Scott - Superguide Carbon & S1 A wide-fitting reinforced version of the Cosmos but still really light at 2.9kg. The new S1 is a more downhill orientated carbon version of the Superguide that falls in between the Freeride and Touring camp. Its stiff 130 flex gives great support and control on the downhills.

Scarpa – Maestrale & RS 2 A really good light boot, they ski really well for their weight, are quite low volume and really grip your heels. If you’re an intermediate, light or cruising skier these would be a great do it all touring orientated boot. The Maestrale is the ever-popular mid-range Scarpa touring boot, it’s good and solid, but doesn't ski as well as other boots of similar weight. However, the RS version is a little stiffer, with a flex 130 as opposed to 110, and is a fantastic all-round boot – I do most of my off-piste skiing in these.

La Sportiva – Synchro Another solid offering with good down hill performance and they look pretty cool!


Performance Touring Boots 2 


Lightweight Touring Boots

These are the lightest touring boots, which sit between Ski Rando racing boots and Performance Touring Boots. They have fewer buckles, are less supportive and have a large range of motion in walk mode. They are softer due to weight saving so can be tricky to ski in descent. These boots are suited to advanced skiers with light skis and bindings or people who have two sets of boots alongside a freeride boot. Be aware some of these light boots are not compatible with Salomon Shift, Marker Kingpin or Fritschi Tecton 12 bindings due to their narrower toe profiles.

These lightweight boots are best suited to Mountain Tracks Advanced or Expert Level Ski Tours. If you’re not a really strong skier these are awful on the downhill so be warned, they are definitely a bad idea on our Off Piste Introductory or Development Coaching courses or any Off Piste Adventure course – unless you’re a Jedi!


Scarpa - F1 I do all my touring in these and love them, they are very comfy, light (1.1kg) and warmer than other low volume boots I have tried. They give a huge amount of movement when skinning uphill and are good enough on the downhill.

Scarpa - Alien RS Strictly speaking more of a race boot for the lycra brigade but it skis well for a 900g boot. If you’re going to race and tour these would be a good cross over boot.
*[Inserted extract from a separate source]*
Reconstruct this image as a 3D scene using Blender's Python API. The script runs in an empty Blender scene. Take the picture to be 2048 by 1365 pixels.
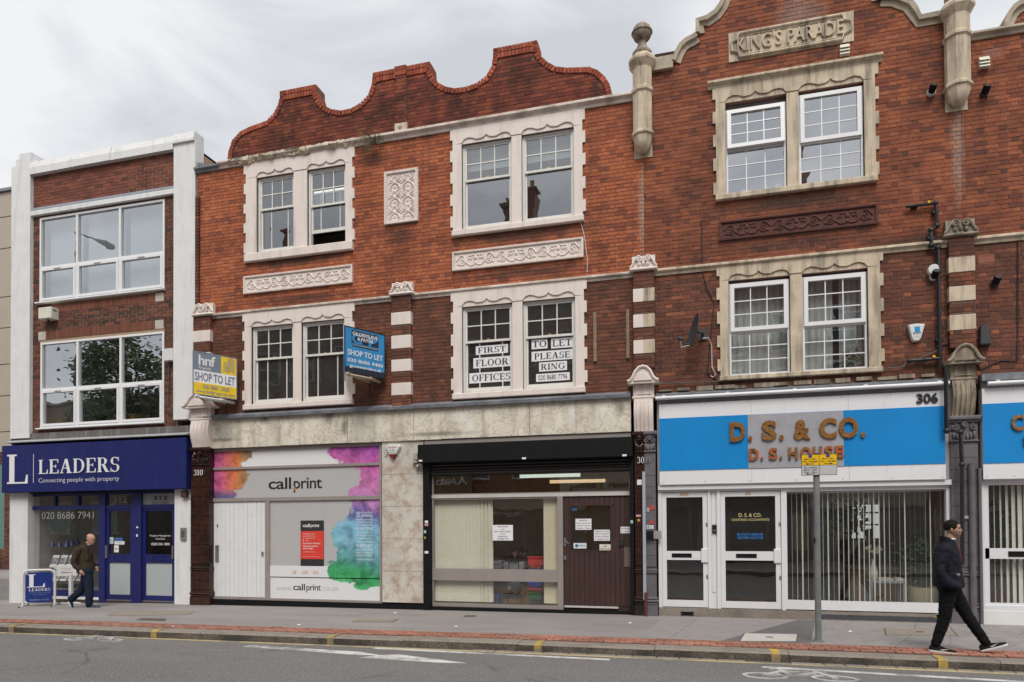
import bpy, math, random
from mathutils import Vector, Matrix
R = random.Random(7)
C = bpy.context.scene.collection
pi = math.pi; rad = math.radians
# ------------------------------------------------------------------ camera, world, sun, exposure
SC = bpy.context.scene
F = 1365.0; YAW, PITCH, ROLL, CY = 0.264235, 0.0154255, -0.0057835, 1027.33
CAM = Vector((0.0, -13.2, 1.74))
def _axes():
    fw = Vector((-math.sin(YAW), math.cos(YAW), 0)); r = Vector((math.cos(YAW), math.sin(YAW), 0)); u = Vector((0, 0, 1))
    c, s = math.cos(PITCH), math.sin(PITCH); fw, u = c*fw + s*u, c*u - s*fw
    c, s = math.cos(ROLL), math.sin(ROLL); r, u = c*r + s*u, c*u - s*r
    return r, u, fw
AR, AU, AF = _axes()
cd = bpy.data.cameras.new('camera'); cam = bpy.data.objects.new('camera', cd); C.objects.link(cam)
cd.sensor_width = 36; cd.lens = F/2048*36; cd.sensor_fit = 'HORIZONTAL'
cd.shift_y = (CY - 682.5)/2048; cd.clip_start = .1; cd.clip_end = 500
M4 = Matrix((AR, AU, -AF)).transposed().to_4x4(); M4.translation = CAM
cam.matrix_world = M4; SC.camera = cam
SUN_EL, SUN_AZ = rad(53), rad(166)
W = bpy.data.worlds.new('World'); SC.world = W; W.use_nodes = True
wn = W.node_tree; wn.nodes.clear()
def wnode(t, **k):
    n = wn.nodes.new(t)
    for a, b in k.items(): setattr(n, a, b)
    return n
sky = wnode('ShaderNodeTexSky', sky_type='NISHITA', sun_disc=False, sun_elevation=SUN_EL, sun_rotation=SUN_AZ)
tc = wnode('ShaderNodeTexCoord'); mp = wnode('ShaderNodeMapping'); mp.inputs['Scale'].default_value = (1, 1, 2.6)
wn.links.new(tc.outputs['Generated'], mp.inputs['Vector'])
n1 = wnode('ShaderNodeTexNoise'); n1.inputs['Scale'].default_value = 3.3; n1.inputs['Detail'].default_value = 7; n1.inputs['Roughness'].default_value = .52
n1.inputs['Distortion'].default_value = .5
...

You need to be an expert skier to really get the most out of them on descents!

Scott Orbit Lightweight two buckle touring boot with mid/high volume fit, however I personally don't think they ski that well on the downhill and are a bit old school.

La Sportiva – Spitfire 2.1 Again lightweight (2.3kg) with a low volume fit and reasonable downhill performance. The La Sportiva Sideral is built on the same last but uses cheaper materials to make it entry level however it loses a lot of downhill performance.

Atomic – Backland Based on the old Dynafit TLT 6, it is still a really capable light touring boot. It's quite a narrow fit and the liner is ok, if a bit soft.

Salomon – S-Lab X-Alp One of the best light boots on the market but it has a hefty price tag. It's based on the Arc’tryx Procline below and is a joint venture between Arc’teryx and Salomon.

Arc’teryx – Procline AR Carbon A high-end light touring boot designed to appeal to ski mountaineers who want a boot that’s good for alpine and ice climbing in the winter.


Performance Touring Boots 3 

Most importantly, remember to get professional advice on your foot shape and boots that might be suitable. Use this article as a guide so you are pre-warned and can test the shop out. Buying boots online without advice is a bad idea unless you know the exact size you want and know what boot works for your feet, but you will still have to get them thermo fitted in a shop.

I can recommend Backcountry UK in Otley (Yorkshire). They are real specialist boot fitters who also sell ski packages and bindings. Sole Boot Lab in Chamonix are a good outfit with a wide range of stock and friendly advice. Lockwoods in Leamington Spa also has a good reputation for boot fitting.